* Start Data lines *

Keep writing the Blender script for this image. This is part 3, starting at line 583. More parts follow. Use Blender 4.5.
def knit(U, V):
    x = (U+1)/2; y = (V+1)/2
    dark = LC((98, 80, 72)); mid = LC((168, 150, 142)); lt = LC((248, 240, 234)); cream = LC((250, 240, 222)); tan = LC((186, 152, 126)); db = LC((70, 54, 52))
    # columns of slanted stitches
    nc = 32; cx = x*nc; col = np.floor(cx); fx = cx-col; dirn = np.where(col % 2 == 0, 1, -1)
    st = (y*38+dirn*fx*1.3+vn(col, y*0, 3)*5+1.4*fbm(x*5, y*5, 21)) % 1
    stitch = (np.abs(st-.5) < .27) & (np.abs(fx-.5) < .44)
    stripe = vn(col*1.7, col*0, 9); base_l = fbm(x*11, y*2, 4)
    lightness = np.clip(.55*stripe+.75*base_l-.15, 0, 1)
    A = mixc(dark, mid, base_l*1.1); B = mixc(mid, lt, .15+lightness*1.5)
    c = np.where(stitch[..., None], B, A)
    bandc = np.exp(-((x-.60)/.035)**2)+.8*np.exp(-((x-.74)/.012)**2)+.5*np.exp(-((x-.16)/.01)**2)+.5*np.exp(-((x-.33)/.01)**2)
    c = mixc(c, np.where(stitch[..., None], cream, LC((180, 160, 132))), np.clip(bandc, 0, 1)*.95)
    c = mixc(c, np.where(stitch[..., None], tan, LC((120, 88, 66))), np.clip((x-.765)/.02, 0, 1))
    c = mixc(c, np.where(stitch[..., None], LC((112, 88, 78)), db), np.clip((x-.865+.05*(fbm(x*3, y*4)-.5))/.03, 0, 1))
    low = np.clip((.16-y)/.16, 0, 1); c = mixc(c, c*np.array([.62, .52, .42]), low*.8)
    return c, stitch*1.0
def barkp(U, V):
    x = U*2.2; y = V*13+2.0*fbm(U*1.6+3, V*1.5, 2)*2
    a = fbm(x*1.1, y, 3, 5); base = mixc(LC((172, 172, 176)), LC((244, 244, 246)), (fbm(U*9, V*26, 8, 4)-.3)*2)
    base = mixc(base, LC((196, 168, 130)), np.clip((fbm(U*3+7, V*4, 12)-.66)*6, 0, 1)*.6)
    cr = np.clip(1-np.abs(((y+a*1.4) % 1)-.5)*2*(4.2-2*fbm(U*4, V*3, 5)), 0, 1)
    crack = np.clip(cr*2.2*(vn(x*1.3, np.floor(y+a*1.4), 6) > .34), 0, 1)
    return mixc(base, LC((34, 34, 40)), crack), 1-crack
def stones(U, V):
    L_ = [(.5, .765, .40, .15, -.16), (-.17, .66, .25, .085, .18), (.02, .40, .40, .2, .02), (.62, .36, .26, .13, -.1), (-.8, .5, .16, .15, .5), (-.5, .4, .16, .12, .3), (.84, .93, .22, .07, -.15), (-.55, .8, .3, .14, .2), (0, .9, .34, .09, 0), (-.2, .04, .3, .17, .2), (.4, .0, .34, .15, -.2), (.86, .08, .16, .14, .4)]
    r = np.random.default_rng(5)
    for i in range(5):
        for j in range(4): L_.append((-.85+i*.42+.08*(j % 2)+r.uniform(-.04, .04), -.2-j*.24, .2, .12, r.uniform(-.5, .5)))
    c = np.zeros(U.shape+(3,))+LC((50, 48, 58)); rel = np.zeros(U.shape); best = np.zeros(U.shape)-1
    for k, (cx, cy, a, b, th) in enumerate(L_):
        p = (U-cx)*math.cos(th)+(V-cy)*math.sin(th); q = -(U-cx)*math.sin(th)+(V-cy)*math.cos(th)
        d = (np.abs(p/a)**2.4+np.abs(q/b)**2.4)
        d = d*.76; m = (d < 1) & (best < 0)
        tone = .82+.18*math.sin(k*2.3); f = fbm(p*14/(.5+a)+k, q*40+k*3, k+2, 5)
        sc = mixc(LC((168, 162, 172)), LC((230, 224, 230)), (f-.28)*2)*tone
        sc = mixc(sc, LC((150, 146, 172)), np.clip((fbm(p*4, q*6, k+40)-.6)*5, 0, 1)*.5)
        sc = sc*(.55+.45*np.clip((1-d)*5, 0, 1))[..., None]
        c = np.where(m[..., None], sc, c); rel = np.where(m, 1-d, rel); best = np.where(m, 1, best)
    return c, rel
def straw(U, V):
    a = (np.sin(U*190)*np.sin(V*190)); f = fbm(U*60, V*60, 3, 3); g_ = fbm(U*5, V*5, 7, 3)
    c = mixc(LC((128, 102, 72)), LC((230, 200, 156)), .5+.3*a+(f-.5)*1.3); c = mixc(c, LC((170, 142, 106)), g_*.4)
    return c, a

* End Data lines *

Copy out the full material exactly as it appears.

Keep writing the Blender script for this image. This is part 3, starting at line 583. More parts follow. Use Blender 4.5.
def knit(U, V):
    x = (U+1)/2; y = (V+1)/2
    dark = LC((98, 80, 72)); mid = LC((168, 150, 142)); lt = LC((248, 240, 234)); cream = LC((250, 240, 222)); tan = LC((186, 152, 126)); db = LC((70, 54, 52))
    # columns of slanted stitches
    nc = 32; cx = x*nc; col = np.floor(cx); fx = cx-col; dirn = np.where(col % 2 == 0, 1, -1)
    st = (y*38+dirn*fx*1.3+vn(col, y*0, 3)*5+1.4*fbm(x*5, y*5, 21)) % 1
    stitch = (np.abs(st-.5) < .27) & (np.abs(fx-.5) < .44)
    stripe = vn(col*1.7, col*0, 9); base_l = fbm(x*11, y*2, 4)
    lightness = np.clip(.55*stripe+.75*base_l-.15, 0, 1)
    A = mixc(dark, mid, base_l*1.1); B = mixc(mid, lt, .15+lightness*1.5)
    c = np.where(stitch[..., None], B, A)
    bandc = np.exp(-((x-.60)/.035)**2)+.8*np.exp(-((x-.74)/.012)**2)+.5*np.exp(-((x-.16)/.01)**2)+.5*np.exp(-((x-.33)/.01)**2)
    c = mixc(c, np.where(stitch[..., None], cream, LC((180, 160, 132))), np.clip(bandc, 0, 1)*.95)
    c = mixc(c, np.where(stitch[..., None], tan, LC((120, 88, 66))), np.clip((x-.765)/.02, 0, 1))
    c = mixc(c, np.where(stitch[..., None], LC((112, 88, 78)), db), np.clip((x-.865+.05*(fbm(x*3, y*4)-.5))/.03, 0, 1))
    low = np.clip((.16-y)/.16, 0, 1); c = mixc(c, c*np.array([.62, .52, .42]), low*.8)
    return c, stitch*1.0
def barkp(U, V):
    x = U*2.2; y = V*13+2.0*fbm(U*1.6+3, V*1.5, 2)*2
    a = fbm(x*1.1, y, 3, 5); base = mixc(LC((172, 172, 176)), LC((244, 244, 246)), (fbm(U*9, V*26, 8, 4)-.3)*2)
    base = mixc(base, LC((196, 168, 130)), np.clip((fbm(U*3+7, V*4, 12)-.66)*6, 0, 1)*.6)
    cr = np.clip(1-np.abs(((y+a*1.4) % 1)-.5)*2*(4.2-2*fbm(U*4, V*3, 5)), 0, 1)
    crack = np.clip(cr*2.2*(vn(x*1.3, np.floor(y+a*1.4), 6) > .34), 0, 1)
    return mixc(base, LC((34, 34, 40)), crack), 1-crack
def stones(U, V):
    L_ = [(.5, .765, .40, .15, -.16), (-.17, .66, .25, .085, .18), (.02, .40, .40, .2, .02), (.62, .36, .26, .13, -.1), (-.8, .5, .16, .15, .5), (-.5, .4, .16, .12, .3), (.84, .93, .22, .07, -.15), (-.55, .8, .3, .14, .2), (0, .9, .34, .09, 0), (-.2, .04, .3, .17, .2), (.4, .0, .34, .15, -.2), (.86, .08, .16, .14, .4)]
    r = np.random.default_rng(5)
    for i in range(5):
        for j in range(4): L_.append((-.85+i*.42+.08*(j % 2)+r.uniform(-.04, .04), -.2-j*.24, .2, .12, r.uniform(-.5, .5)))
    c = np.zeros(U.shape+(3,))+LC((50, 48, 58)); rel = np.zeros(U.shape); best = np.zeros(U.shape)-1
    for k, (cx, cy, a, b, th) in enumerate(L_):
        p = (U-cx)*math.cos(th)+(V-cy)*math.sin(th); q = -(U-cx)*math.sin(th)+(V-cy)*math.cos(th)
        d = (np.abs(p/a)**2.4+np.abs(q/b)**2.4)
        d = d*.76; m = (d < 1) & (best < 0)
        tone = .82+.18*math.sin(k*2.3); f = fbm(p*14/(.5+a)+k, q*40+k*3, k+2, 5)
        sc = mixc(LC((168, 162, 172)), LC((230, 224, 230)), (f-.28)*2)*tone
        sc = mixc(sc, LC((150, 146, 172)), np.clip((fbm(p*4, q*6, k+40)-.6)*5, 0, 1)*.5)
        sc = sc*(.55+.45*np.clip((1-d)*5, 0, 1))[..., None]
        c = np.where(m[..., None], sc, c); rel = np.where(m, 1-d, rel); best = np.where(m, 1, best)
    return c, rel
def straw(U, V):
    a = (np.sin(U*190)*np.sin(V*190)); f = fbm(U*60, V*60, 3, 3); g_ = fbm(U*5, V*5, 7, 3)
    c = mixc(LC((128, 102, 72)), LC((230, 200, 156)), .5+.3*a+(f-.5)*1.3); c = mixc(c, LC((170, 142, 106)), g_*.4)
    return c, a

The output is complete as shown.